Keeping knowledge to oneself is not the job security anchor many seem to think it is. Knowledge is not power. Rather, power is harnessing the staff’s collective knowledge. Leaders succeed by teaching and trusting people and allowing them to contribute in ways they couldn’t before. Encourage growth and suggest ways to make improvements.

Following Up with Feedback

A critical aspect of delegating is what occurs after the task is finished. This is the delegation follow-up stage, which includes feedback.

Whether delegated or not, the project assignment should come with a clearly communicated set of expectations. The feedback should focus on how the employee met those expectations. Employees who meet expectations deserve appropriate praise for their success. Giving people recognition and thanks for their efforts keeps them engaged and willing to do more.

Conversely, when expectations are not met, constructive feedback is necessary. This is a considerate discussion of the improvements needed while pointing out the positive things that took place. Leaders who can give instructive feedback while expressing consideration and thanks earn employees’ trust and guide them to improvement.

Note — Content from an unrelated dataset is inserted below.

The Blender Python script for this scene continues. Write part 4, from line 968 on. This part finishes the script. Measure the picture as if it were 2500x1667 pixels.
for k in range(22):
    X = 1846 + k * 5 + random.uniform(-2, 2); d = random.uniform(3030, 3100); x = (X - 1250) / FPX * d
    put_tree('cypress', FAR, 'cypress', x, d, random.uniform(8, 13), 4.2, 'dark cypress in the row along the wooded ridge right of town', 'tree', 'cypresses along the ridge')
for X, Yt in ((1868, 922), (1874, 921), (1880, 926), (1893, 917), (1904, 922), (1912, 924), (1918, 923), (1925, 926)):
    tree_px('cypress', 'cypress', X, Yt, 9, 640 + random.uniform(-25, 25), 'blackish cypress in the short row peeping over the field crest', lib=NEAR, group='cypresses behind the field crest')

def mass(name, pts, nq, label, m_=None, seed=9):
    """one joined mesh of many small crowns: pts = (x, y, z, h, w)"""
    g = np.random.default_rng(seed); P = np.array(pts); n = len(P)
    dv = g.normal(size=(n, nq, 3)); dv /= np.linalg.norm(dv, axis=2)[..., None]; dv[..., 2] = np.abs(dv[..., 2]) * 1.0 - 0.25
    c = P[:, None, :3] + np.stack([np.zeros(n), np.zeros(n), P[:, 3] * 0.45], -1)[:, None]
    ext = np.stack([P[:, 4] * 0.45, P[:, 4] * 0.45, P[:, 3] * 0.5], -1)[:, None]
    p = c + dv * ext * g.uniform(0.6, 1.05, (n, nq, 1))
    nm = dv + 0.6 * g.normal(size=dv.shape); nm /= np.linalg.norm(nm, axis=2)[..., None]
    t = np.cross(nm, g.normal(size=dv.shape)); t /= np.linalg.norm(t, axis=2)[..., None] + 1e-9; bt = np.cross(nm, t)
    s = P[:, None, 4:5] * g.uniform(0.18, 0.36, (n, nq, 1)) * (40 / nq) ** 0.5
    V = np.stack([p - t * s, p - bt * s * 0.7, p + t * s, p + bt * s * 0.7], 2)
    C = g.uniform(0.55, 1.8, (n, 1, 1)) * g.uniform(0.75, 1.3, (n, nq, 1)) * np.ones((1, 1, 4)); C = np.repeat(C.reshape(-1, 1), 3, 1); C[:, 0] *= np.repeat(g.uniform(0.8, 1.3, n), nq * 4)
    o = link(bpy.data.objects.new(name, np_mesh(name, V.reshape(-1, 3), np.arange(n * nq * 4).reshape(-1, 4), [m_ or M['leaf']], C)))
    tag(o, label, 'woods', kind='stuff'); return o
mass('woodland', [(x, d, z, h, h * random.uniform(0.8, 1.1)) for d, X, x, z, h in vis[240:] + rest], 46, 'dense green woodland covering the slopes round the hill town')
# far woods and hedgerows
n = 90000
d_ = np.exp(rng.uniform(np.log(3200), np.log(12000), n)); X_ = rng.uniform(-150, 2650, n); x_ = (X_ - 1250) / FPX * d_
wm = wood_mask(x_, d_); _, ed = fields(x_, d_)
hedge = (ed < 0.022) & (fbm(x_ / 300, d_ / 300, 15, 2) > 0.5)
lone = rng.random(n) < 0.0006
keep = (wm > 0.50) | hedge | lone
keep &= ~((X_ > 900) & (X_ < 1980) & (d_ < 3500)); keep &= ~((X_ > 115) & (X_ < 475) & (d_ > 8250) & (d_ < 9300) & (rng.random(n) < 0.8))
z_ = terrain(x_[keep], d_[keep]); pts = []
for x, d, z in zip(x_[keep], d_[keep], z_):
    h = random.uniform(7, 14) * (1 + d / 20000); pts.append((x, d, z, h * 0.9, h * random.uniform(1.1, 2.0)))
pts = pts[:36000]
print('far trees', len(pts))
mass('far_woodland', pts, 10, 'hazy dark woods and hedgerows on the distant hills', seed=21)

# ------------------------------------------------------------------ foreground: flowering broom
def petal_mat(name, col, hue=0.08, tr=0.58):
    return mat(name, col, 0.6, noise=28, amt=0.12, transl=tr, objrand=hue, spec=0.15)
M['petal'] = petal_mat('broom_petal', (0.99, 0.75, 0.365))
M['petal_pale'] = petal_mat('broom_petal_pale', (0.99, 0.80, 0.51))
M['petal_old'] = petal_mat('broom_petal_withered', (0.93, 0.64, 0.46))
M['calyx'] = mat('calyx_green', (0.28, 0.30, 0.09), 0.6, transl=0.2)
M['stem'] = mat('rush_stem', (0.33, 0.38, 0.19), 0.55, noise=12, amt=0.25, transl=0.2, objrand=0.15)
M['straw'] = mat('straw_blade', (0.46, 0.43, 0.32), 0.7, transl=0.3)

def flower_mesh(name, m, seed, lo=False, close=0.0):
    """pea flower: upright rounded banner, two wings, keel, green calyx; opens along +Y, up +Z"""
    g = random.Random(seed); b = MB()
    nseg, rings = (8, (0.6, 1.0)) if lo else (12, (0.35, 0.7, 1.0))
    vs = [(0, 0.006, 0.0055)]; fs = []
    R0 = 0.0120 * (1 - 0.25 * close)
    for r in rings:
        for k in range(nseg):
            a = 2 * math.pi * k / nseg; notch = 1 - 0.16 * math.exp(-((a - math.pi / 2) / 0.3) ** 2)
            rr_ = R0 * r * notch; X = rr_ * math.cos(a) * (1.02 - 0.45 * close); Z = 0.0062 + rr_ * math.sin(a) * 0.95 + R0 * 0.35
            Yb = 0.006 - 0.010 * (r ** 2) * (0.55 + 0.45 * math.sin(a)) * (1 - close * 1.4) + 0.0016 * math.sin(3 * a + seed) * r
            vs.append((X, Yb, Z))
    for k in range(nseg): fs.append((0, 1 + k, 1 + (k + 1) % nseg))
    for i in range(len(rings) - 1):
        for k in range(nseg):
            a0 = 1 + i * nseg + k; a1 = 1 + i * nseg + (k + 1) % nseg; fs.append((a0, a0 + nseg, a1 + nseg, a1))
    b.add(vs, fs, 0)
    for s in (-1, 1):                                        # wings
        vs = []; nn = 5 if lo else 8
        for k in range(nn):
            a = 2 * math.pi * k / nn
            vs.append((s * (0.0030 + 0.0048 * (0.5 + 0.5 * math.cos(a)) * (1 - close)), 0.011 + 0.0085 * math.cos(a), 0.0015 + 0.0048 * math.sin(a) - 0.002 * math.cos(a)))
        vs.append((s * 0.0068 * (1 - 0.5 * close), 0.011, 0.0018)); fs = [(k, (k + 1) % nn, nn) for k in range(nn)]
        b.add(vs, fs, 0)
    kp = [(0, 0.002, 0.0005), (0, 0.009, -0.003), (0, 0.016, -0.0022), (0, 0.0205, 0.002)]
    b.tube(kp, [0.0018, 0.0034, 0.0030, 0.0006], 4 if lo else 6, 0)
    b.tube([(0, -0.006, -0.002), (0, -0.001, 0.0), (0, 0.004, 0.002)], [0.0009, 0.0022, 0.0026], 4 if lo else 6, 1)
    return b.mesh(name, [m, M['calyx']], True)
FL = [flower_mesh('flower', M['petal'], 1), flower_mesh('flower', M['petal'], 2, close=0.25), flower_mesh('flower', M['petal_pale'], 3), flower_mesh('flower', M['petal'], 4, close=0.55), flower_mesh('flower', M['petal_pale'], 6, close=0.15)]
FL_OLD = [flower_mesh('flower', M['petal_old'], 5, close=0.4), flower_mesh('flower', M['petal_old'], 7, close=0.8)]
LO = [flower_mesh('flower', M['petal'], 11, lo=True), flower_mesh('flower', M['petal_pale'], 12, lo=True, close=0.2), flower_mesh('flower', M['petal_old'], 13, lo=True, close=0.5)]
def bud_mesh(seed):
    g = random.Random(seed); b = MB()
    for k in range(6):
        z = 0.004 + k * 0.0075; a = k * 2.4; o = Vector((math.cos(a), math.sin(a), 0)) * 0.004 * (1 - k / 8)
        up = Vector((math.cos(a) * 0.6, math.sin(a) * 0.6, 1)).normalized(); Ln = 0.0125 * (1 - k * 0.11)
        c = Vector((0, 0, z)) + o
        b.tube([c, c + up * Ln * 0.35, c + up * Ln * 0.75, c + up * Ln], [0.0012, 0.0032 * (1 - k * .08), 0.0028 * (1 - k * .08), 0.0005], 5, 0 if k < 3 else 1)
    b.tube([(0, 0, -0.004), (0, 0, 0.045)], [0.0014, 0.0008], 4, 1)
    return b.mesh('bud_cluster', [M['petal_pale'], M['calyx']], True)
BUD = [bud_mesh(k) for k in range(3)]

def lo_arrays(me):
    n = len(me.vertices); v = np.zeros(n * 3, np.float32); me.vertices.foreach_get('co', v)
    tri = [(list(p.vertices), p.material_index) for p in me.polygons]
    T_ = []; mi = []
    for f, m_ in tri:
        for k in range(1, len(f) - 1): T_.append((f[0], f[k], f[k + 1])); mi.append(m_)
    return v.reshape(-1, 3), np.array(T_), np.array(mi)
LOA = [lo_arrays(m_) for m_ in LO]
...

Nothing causes your people to dread delegation more than your unfortunate response. When they dread it, the result of their work suffers accordingly. This, in turn, causes you to dread it, and the cycle spirals down.

As an expression of humility and openness, ask your people for their feedback on your delegation methods. Can your style be better? Leadership development helps improve dialogue in the delegation relationship and makes you a better leader. Remember that each employee may have a slightly different approach to feedback and discussion. Knowing them personally gives you the best advantage.

Your goal is to have a staff that welcomes delegated tasks so they can be better contributors. Many leaders find this the most free way to be better delegators; when the process yields two-way success, the organization is better suited to manage high workload situations. Make delegation a welcomed tool in your arsenal and raise the production level for you and your staff.